Start of DATA ENTRIES

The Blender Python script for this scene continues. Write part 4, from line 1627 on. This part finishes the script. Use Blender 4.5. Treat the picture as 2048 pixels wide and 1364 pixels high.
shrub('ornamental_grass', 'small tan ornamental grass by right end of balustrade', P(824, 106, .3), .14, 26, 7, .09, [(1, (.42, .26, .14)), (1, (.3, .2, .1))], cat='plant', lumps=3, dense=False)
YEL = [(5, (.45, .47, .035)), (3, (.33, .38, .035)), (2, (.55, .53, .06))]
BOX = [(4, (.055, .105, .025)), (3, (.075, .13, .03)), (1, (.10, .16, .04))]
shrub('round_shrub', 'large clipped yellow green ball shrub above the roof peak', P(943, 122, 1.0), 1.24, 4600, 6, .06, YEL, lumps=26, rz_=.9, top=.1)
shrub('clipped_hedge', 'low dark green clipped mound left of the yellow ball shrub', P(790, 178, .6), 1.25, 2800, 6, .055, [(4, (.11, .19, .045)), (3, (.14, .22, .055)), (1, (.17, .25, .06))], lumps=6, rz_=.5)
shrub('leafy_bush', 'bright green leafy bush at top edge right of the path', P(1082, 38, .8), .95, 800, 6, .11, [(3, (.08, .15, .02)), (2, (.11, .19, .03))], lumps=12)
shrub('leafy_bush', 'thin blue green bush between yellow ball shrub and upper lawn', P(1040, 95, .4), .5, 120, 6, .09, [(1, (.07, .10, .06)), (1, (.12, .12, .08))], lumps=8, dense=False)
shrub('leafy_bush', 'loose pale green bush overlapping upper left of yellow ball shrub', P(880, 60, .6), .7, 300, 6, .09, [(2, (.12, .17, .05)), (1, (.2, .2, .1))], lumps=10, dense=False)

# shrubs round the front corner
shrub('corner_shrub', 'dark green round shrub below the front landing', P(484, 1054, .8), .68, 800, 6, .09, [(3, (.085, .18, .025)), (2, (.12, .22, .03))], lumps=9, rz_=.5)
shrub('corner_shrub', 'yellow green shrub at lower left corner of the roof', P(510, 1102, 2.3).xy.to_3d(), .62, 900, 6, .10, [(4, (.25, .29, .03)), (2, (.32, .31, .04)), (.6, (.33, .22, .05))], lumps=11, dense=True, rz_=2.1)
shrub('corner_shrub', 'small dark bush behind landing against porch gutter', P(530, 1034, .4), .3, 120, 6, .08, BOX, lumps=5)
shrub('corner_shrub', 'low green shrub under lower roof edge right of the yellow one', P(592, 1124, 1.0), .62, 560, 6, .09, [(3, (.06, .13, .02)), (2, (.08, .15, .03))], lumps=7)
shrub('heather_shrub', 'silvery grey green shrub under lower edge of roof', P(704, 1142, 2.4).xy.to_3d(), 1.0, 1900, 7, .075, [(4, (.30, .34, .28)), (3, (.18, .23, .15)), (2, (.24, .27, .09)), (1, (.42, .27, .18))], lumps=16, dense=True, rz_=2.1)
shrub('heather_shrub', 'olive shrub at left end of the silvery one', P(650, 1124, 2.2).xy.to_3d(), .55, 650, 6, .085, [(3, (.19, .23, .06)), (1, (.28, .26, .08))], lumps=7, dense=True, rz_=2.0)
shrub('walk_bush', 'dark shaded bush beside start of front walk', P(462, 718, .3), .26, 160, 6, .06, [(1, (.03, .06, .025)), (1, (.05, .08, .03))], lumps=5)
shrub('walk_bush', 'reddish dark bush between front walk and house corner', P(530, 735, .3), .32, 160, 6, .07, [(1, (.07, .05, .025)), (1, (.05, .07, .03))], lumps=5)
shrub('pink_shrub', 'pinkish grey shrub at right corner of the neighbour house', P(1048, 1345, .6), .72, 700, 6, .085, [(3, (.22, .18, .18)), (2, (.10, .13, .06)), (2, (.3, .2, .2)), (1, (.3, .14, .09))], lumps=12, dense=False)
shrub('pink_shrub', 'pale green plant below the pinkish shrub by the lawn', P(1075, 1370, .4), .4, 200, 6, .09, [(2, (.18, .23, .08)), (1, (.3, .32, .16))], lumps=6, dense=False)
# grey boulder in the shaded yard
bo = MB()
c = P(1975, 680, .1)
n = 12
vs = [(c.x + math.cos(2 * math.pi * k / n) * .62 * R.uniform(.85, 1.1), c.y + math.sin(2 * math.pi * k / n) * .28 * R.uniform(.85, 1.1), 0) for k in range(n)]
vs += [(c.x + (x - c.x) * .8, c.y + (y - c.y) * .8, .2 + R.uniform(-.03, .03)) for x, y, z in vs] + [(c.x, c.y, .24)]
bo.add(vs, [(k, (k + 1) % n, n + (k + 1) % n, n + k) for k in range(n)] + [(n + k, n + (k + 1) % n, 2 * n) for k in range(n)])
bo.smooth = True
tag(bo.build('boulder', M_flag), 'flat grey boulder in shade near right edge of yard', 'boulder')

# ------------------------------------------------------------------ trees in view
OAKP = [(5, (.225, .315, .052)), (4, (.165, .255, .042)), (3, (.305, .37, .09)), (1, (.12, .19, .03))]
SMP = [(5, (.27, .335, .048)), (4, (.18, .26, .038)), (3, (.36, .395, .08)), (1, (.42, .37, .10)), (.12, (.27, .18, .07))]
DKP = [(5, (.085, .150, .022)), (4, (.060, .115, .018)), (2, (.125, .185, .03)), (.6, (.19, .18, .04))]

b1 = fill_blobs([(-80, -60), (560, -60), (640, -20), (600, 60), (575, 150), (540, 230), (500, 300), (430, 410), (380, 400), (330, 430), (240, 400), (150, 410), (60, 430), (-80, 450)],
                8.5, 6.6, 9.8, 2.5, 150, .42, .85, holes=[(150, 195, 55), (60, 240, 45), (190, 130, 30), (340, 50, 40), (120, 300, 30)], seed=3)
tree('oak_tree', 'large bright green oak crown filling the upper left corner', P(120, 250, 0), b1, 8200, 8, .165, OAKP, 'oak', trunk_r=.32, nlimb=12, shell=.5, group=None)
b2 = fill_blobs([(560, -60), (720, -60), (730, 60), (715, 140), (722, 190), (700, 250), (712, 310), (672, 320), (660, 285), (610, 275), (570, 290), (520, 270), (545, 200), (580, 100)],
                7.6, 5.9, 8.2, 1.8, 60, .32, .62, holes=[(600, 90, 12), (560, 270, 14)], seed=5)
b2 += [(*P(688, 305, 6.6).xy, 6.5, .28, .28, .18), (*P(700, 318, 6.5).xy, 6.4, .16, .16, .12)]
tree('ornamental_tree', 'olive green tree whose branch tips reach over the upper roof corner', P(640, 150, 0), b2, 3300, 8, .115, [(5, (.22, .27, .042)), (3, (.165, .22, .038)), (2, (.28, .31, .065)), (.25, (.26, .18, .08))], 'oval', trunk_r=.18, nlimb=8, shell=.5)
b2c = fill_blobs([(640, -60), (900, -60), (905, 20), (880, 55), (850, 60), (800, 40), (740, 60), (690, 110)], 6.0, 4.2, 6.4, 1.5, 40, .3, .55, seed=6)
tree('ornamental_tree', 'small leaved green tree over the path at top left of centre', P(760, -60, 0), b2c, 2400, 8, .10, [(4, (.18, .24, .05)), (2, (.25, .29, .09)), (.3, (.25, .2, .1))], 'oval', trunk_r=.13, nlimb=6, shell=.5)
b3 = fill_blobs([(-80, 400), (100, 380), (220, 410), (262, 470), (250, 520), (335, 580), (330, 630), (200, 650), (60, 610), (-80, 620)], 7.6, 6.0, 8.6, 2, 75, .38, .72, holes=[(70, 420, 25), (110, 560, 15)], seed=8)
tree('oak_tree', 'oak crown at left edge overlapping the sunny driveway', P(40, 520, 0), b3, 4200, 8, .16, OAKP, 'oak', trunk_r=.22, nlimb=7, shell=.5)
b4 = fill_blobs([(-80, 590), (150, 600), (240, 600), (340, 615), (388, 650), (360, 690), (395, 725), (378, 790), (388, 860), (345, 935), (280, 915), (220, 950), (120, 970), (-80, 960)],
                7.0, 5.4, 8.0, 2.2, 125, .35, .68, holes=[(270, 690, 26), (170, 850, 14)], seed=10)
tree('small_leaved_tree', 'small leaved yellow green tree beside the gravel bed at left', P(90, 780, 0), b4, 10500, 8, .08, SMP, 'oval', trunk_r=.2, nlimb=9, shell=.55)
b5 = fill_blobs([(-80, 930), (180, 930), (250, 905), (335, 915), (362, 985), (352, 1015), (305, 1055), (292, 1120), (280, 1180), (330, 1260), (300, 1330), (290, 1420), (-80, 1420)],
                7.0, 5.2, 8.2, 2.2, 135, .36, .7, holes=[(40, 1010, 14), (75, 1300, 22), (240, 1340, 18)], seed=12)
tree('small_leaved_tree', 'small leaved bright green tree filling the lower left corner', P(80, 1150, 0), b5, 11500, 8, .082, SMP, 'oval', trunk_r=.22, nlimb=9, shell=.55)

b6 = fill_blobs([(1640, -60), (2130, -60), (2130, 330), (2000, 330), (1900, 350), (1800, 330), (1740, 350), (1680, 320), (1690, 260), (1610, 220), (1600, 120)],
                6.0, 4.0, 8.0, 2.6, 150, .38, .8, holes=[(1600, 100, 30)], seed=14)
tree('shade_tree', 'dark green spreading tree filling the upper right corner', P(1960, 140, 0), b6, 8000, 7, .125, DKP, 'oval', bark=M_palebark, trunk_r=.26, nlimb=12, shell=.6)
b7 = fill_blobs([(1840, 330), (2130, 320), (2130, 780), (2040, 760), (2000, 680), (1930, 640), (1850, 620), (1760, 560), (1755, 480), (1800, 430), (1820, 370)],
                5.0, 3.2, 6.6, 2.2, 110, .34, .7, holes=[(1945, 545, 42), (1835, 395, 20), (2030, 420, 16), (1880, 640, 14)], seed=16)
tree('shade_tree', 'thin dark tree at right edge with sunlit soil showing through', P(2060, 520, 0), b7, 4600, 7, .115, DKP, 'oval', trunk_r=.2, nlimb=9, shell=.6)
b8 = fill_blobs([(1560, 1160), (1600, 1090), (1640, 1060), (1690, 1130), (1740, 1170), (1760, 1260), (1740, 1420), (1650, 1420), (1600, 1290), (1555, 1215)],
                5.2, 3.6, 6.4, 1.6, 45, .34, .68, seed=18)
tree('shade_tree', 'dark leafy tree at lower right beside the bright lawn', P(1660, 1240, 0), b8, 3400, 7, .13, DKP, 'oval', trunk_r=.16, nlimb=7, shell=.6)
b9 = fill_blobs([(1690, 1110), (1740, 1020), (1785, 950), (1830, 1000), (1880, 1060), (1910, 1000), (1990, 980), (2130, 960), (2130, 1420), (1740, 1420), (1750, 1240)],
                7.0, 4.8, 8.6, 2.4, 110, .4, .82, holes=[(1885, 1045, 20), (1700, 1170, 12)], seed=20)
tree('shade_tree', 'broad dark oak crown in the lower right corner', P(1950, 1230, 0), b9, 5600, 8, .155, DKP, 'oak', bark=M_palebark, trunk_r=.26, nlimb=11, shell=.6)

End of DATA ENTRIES
Start of DATA ENTRIES

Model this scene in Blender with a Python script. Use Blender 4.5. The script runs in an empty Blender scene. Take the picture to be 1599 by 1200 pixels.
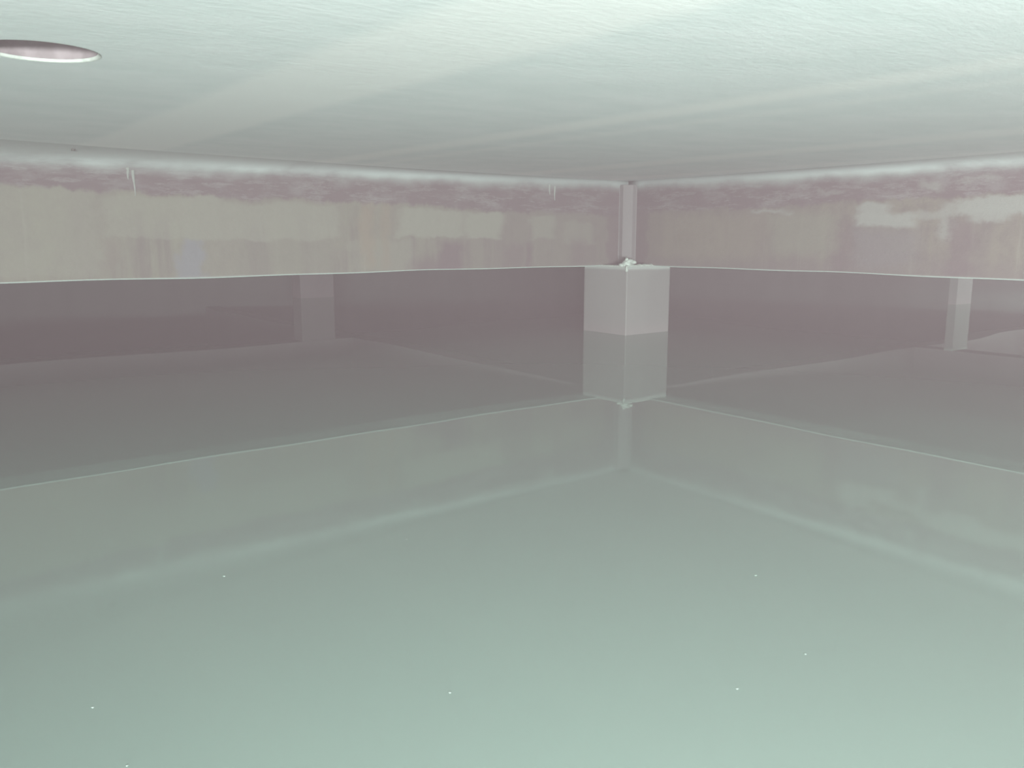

End of DATA ENTRIES
Start of DATA ENTRIES

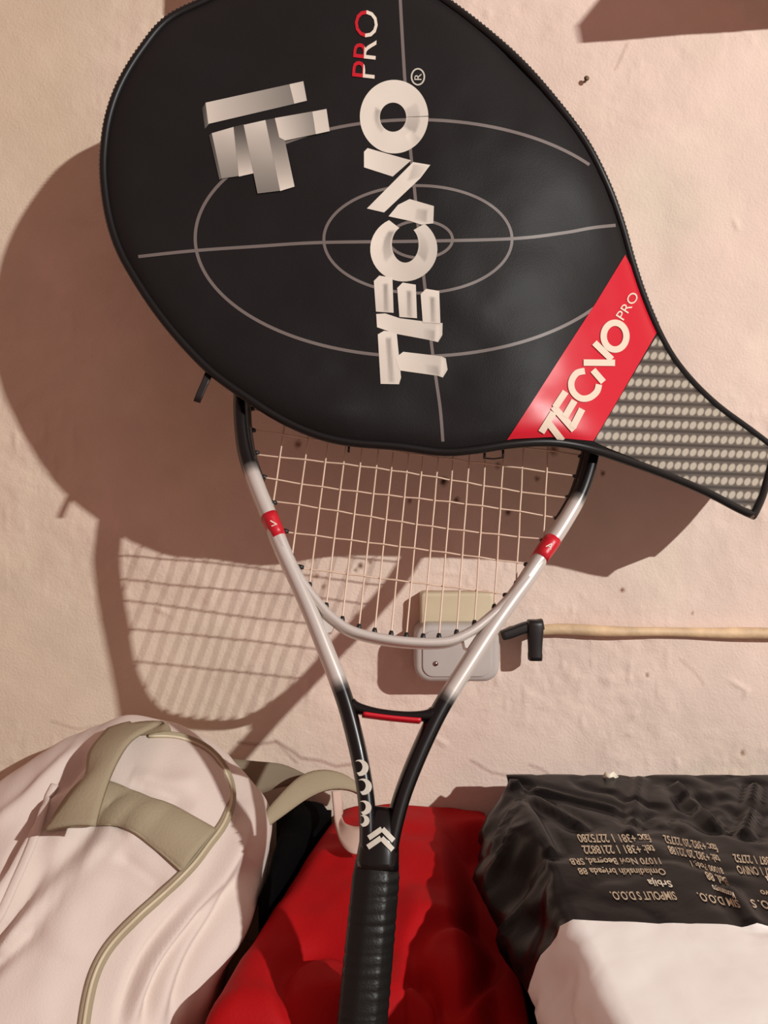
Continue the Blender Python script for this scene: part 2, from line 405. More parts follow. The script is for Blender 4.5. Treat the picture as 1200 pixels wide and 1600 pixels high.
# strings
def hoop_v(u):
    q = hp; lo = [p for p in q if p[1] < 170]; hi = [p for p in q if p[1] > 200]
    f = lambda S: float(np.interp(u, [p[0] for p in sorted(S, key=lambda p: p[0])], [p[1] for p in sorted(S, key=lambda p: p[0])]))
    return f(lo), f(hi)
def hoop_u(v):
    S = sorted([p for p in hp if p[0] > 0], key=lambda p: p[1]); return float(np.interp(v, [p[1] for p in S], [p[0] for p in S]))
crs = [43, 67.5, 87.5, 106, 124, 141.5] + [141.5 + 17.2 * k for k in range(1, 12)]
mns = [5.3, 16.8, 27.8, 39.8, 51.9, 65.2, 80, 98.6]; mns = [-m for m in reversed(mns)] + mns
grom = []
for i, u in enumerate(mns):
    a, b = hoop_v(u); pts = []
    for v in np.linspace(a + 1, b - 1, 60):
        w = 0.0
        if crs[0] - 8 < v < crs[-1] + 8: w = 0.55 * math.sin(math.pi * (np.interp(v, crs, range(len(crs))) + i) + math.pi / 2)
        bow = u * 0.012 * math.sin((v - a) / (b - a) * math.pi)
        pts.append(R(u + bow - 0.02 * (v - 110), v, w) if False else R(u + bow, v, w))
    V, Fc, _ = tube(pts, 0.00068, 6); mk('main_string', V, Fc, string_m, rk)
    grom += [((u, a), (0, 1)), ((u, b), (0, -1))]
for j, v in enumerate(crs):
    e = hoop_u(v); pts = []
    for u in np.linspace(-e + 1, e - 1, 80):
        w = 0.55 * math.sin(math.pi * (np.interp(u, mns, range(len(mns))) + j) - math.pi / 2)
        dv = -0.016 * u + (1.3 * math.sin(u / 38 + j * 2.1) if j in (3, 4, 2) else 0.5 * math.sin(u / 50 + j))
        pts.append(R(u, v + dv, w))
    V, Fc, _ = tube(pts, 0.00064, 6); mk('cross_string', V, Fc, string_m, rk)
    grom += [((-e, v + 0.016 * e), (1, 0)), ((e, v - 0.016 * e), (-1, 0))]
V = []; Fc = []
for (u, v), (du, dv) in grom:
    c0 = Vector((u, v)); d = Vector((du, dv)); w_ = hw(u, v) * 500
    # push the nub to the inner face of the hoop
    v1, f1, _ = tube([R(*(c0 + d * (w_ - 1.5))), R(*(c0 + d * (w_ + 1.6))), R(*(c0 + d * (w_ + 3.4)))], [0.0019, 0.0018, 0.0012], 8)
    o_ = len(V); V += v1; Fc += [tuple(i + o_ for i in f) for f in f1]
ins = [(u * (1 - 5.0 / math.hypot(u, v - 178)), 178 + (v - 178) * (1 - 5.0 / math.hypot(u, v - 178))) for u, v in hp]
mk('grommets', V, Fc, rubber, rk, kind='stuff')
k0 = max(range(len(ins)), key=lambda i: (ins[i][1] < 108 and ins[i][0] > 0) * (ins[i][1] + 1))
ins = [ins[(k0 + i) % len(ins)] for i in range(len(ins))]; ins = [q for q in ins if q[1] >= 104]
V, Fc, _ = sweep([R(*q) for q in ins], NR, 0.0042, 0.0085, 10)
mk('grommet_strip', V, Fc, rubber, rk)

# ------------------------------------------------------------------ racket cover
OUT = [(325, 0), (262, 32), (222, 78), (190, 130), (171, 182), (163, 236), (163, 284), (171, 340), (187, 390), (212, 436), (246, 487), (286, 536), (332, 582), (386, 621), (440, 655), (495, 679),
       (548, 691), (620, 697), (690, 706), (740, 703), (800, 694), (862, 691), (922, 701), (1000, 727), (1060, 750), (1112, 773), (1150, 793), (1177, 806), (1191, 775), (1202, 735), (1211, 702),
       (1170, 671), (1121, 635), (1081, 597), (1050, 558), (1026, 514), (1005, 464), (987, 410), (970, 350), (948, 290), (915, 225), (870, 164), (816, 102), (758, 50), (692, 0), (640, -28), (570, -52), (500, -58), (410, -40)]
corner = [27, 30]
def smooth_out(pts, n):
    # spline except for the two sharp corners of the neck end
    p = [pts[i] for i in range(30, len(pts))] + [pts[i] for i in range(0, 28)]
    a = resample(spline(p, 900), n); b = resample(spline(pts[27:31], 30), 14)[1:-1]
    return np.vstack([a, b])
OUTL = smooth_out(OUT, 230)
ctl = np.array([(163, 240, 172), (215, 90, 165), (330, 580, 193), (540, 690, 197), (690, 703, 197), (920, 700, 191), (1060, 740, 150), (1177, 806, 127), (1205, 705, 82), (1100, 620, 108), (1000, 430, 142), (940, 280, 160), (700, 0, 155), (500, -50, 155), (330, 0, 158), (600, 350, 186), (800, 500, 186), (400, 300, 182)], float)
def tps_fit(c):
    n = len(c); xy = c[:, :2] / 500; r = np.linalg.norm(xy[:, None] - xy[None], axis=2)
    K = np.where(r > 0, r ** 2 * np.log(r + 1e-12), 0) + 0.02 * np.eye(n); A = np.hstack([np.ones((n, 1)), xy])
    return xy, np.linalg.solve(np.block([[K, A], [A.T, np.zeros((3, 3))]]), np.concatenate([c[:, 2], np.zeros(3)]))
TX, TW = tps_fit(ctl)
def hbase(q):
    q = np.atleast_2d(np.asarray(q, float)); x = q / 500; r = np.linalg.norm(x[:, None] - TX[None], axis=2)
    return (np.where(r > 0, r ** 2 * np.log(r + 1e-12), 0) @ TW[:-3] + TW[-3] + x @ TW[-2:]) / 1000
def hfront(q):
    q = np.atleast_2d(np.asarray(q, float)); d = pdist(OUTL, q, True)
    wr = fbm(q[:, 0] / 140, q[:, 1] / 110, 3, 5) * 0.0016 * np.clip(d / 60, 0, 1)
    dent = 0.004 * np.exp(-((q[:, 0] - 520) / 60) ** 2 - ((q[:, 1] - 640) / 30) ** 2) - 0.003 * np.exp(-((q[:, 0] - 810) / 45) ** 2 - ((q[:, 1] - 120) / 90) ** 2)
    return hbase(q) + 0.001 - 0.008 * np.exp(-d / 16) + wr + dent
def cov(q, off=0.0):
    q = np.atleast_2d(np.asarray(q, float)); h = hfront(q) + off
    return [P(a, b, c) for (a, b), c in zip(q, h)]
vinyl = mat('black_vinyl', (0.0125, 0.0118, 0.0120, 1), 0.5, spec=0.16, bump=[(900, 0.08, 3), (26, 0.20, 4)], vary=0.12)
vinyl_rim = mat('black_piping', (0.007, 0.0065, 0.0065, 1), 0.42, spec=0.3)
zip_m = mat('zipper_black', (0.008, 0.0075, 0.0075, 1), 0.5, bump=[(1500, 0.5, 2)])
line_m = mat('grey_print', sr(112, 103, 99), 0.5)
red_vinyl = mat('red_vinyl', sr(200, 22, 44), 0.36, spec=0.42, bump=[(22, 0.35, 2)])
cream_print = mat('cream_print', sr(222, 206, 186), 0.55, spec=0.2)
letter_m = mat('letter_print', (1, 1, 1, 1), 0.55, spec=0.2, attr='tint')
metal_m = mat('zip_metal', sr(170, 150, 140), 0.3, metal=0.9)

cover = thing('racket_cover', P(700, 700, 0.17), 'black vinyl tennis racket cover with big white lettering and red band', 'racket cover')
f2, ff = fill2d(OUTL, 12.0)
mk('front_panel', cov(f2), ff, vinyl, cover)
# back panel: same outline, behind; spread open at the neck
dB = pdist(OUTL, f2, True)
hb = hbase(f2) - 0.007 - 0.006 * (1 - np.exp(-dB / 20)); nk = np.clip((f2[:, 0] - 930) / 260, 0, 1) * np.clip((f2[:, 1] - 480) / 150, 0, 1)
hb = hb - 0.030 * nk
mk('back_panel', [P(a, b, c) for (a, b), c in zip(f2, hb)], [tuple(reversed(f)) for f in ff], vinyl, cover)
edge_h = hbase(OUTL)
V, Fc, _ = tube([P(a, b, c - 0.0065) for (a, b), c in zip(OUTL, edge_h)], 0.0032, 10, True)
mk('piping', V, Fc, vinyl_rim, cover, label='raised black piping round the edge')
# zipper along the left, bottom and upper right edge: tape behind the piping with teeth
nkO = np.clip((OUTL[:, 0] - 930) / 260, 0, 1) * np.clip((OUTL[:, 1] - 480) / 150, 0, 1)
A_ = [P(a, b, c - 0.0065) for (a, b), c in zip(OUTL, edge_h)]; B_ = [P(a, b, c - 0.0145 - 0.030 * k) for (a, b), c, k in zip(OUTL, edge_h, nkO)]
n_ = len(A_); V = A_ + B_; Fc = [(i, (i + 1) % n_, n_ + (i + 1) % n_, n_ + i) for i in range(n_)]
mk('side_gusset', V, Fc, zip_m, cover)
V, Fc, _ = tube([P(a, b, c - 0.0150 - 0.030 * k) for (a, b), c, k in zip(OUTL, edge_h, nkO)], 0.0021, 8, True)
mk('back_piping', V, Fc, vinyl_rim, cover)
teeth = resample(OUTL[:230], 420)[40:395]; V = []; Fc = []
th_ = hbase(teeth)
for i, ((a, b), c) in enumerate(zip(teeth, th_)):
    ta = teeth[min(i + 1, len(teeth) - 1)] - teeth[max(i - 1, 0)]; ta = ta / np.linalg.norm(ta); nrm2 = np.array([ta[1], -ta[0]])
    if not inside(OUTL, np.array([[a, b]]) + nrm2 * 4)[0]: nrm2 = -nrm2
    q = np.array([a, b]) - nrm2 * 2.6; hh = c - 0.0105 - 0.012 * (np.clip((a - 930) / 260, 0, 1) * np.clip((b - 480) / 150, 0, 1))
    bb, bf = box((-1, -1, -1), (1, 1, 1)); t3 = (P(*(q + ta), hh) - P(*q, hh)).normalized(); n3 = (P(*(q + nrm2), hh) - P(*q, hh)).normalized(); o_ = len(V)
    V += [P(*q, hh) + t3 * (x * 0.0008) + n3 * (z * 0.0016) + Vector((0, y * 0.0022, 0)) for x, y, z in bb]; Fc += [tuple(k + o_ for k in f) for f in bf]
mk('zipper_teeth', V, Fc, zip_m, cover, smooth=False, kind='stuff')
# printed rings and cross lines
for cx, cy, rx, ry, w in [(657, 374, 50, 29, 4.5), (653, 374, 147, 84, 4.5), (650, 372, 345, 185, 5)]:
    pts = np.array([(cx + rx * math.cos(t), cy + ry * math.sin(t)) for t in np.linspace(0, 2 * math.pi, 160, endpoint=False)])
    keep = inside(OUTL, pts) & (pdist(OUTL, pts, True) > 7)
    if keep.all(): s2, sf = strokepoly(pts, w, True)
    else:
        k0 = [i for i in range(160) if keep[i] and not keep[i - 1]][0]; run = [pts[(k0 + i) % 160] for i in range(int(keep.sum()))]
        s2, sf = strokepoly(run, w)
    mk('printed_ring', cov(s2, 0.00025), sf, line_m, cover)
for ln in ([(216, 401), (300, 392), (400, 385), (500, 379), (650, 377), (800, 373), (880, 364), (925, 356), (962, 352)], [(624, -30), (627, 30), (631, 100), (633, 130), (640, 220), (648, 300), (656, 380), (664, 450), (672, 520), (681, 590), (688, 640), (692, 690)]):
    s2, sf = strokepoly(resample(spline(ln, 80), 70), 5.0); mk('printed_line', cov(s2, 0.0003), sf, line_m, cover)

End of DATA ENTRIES

EXERCISE GOAL: Above are the records. Copy the lines beginning at the one that has "The Blender Python script for this scene continues." and ending with the one that has "shrub('leafy_bush', 'loose pale", unchanged.

RESPONSE FOR THIS EXERCISE:
The Blender Python script for this scene continues. Write part 4, from line 1627 on. This part finishes the script. Use Blender 4.5. Treat the picture as 2048 pixels wide and 1364 pixels high.
shrub('ornamental_grass', 'small tan ornamental grass by right end of balustrade', P(824, 106, .3), .14, 26, 7, .09, [(1, (.42, .26, .14)), (1, (.3, .2, .1))], cat='plant', lumps=3, dense=False)
YEL = [(5, (.45, .47, .035)), (3, (.33, .38, .035)), (2, (.55, .53, .06))]
BOX = [(4, (.055, .105, .025)), (3, (.075, .13, .03)), (1, (.10, .16, .04))]
shrub('round_shrub', 'large clipped yellow green ball shrub above the roof peak', P(943, 122, 1.0), 1.24, 4600, 6, .06, YEL, lumps=26, rz_=.9, top=.1)
shrub('clipped_hedge', 'low dark green clipped mound left of the yellow ball shrub', P(790, 178, .6), 1.25, 2800, 6, .055, [(4, (.11, .19, .045)), (3, (.14, .22, .055)), (1, (.17, .25, .06))], lumps=6, rz_=.5)
shrub('leafy_bush', 'bright green leafy bush at top edge right of the path', P(1082, 38, .8), .95, 800, 6, .11, [(3, (.08, .15, .02)), (2, (.11, .19, .03))], lumps=12)
shrub('leafy_bush', 'thin blue green bush between yellow ball shrub and upper lawn', P(1040, 95, .4), .5, 120, 6, .09, [(1, (.07, .10, .06)), (1, (.12, .12, .08))], lumps=8, dense=False)
shrub('leafy_bush', 'loose pale green bush overlapping upper left of yellow ball shrub', P(880, 60, .6), .7, 300, 6, .09, [(2, (.12, .17, .05)), (1, (.2, .2, .1))], lumps=10, dense=False)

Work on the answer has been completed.